Il Male dietro ad una maschera

Horror a basso costo, Non aprite quella porta è passato alla storia, diventando un cult, soprattutto grazie alle gesta di Leatherface, uno spietato assassino appartenente alla famiglia Sawyer, dei sadici cannibali texani. Il personaggio di Leatherface è evidentemente ispirato alla figura di Ed Gein, un famigerato serial killer statunitense residente in una vera e propria casa degli orrori, dove l’autorità trovò molti resti umani tra cui: teste, ossa, cuori e diverse parti della pelle delle sue vittime. Oltretutto, Gein, ribattezzato “Il macellaio di Plainfield”, amava utilizzare proprio questi macabri “souvenir” per decorare la casa. La polizia, infatti, scoprì, tra le altre cose, una lampada completamente rivestita di pelle umana.  La follia di Ed Gein ispirò anche Robert Block che ne realizzò una versione romanzata in Psycho, il romanzo che Alfred Hitchcock trasportò sul grande schermo nell’omonimo film di successo con protagonista Norman Bates, il gestore psicopatico di un motel con la passione per la tassidermia, il travestimento e l’omicidio.  Alcune analogie, ancora, possono essere trovate tra la figura di Ed Gein e Buffalo Bill, un personaggio immaginario nato dalla penna di Richard Harris, autore de Il silenzio degli innocenti, e poi protagonista nell’omonima pellicola del 1991, diretta da Jonathan Demme e interpretata da Jodie Foster e Anthony Hopkins.  Proprio quest’ultimo indossa nel film, vincitore di cinque Premi Oscar nel 1992, una terrificante maschera che gli impedisce di poter aggredire, e mangiare, le sue vittime. Una misura necessaria per soffocare l’istinto di Hannibal Lecter, psichiatra e antropofago. Anche in ambito televisivo, la figura di Ed Gein è stata fonte d’ispirazione e in American Horror Story Asylum, seconda stagione della serie antologica dell’orrore creata da Ryan Murphy, troviamo un assassino di nome Bloody Face, anch’esso spietato serial killer “amante” della pelle umana, che egli utilizza per realizzare delle maschere da indossare e per l’arredamento di casa, compresa una lampada che ricorda il macabro ritrovamento nella casa degli orrori del macellaio di Plainfield.

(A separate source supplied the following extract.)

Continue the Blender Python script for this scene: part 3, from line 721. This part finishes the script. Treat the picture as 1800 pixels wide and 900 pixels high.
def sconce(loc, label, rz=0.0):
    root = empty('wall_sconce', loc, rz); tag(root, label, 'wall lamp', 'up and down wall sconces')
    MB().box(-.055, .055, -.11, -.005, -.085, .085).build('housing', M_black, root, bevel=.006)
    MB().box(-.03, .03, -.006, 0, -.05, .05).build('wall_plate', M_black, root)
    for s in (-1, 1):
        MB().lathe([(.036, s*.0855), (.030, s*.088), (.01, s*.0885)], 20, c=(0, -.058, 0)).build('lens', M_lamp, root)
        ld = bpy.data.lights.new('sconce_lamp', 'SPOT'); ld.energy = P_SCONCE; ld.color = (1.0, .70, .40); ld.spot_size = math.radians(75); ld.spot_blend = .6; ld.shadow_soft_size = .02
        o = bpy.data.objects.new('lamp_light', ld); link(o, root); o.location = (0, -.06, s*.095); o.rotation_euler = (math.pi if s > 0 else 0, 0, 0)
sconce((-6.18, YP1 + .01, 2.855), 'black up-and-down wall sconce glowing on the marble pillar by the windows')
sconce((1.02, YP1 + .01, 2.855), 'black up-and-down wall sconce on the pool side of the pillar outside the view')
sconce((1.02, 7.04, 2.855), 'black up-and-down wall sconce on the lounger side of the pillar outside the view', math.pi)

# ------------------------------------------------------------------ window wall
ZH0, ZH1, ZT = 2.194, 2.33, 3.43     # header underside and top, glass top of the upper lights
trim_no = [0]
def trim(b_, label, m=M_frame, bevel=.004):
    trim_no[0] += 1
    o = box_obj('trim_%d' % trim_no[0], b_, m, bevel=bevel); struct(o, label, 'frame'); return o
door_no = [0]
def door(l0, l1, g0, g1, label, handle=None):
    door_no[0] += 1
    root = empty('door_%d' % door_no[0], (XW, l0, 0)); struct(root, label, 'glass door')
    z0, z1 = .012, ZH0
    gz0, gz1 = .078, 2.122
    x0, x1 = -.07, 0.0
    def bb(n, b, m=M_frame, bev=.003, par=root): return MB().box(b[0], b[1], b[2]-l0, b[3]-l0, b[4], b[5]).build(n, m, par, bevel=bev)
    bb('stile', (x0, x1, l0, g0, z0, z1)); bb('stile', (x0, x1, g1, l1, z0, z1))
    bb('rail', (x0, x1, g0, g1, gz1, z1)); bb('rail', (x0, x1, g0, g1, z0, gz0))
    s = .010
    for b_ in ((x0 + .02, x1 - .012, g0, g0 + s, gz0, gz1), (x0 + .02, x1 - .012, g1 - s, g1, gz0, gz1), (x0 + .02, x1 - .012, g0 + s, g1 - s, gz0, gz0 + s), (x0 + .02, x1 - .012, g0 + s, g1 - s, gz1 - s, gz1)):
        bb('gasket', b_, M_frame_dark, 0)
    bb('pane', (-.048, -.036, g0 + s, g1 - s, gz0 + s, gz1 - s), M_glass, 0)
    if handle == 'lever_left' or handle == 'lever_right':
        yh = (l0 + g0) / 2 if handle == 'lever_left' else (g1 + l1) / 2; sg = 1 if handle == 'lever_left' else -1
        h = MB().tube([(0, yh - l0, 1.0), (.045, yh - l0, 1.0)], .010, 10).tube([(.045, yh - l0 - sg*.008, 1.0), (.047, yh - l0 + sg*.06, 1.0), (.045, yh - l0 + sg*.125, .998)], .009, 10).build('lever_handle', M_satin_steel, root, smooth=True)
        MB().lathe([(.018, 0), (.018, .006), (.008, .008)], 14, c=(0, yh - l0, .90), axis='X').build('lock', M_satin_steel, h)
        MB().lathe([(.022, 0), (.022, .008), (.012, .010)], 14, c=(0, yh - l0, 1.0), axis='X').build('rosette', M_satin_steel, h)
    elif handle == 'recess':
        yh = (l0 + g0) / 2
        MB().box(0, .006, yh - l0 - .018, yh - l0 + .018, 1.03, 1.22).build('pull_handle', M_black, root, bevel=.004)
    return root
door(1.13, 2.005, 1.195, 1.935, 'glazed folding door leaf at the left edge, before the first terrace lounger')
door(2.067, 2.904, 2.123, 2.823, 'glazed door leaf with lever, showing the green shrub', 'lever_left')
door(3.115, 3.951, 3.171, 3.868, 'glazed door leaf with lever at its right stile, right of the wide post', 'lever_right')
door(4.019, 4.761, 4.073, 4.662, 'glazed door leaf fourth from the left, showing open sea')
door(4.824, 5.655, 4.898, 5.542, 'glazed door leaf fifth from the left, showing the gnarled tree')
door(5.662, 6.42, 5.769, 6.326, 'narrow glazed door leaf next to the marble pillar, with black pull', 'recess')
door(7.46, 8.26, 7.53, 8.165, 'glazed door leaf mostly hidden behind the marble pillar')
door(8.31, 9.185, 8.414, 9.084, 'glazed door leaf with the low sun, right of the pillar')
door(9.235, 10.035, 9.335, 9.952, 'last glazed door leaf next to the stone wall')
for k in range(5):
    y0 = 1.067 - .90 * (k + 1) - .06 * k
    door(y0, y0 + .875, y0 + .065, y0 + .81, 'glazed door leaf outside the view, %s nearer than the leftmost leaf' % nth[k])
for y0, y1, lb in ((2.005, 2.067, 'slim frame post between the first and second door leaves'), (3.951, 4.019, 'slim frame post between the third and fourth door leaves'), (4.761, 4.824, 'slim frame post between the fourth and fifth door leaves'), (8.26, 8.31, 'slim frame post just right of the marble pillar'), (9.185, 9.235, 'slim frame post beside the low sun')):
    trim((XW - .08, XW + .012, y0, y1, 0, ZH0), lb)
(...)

Gli assassini mascherati sono tra i protagonisti principali dei film slasher, un sottogenere del cinema horror che affonda le radici nell’America degli anni settanta. In questo filone, caratterizzato dalla furia omicida di assassini feroci e armati che si accaniscono, soprattutto, verso gruppi di giovani, si collocano pellicole come Halloween e Venerdì 13.  In Halloween, film diretto nel 1978 da John Carpenter, il sadico killer è Michael Myers, un assassino che agisce proprio durante i festeggiamenti per la notte delle streghe, indossando una curiosa maschera bianca che, a causa del budget ridotto del film, è semplicemente una riproduzione del volto di William Shatner, il celebre Capitano Kirk della serie fantascientifica Enterprise. Una volta acquistata la maschera, la produzione del film apportò alcune necessarie modifiche fino a ottenere un agghiacciante risultato finale, tanto che molto del successo della pellicola si deve proprio al manufatto in lattice indossato dall’assassino.  Acerrimo rivale di Myers, nel cuore dei fan del cinema horror, è Jason Voorhes, il protagonista della saga di Venerdì 13. Voorhes indossa una maschera da portiere di hockey sul ghiaccio che, una volta apparsa in un franchise horror di successo, ha completamente perso quell’appartenenza sportiva, piuttosto rassicurante ed innocua, per trasformarsi in un cimelio dell’orrore, temuto, ma allo stesso tempo amato, dal pubblico.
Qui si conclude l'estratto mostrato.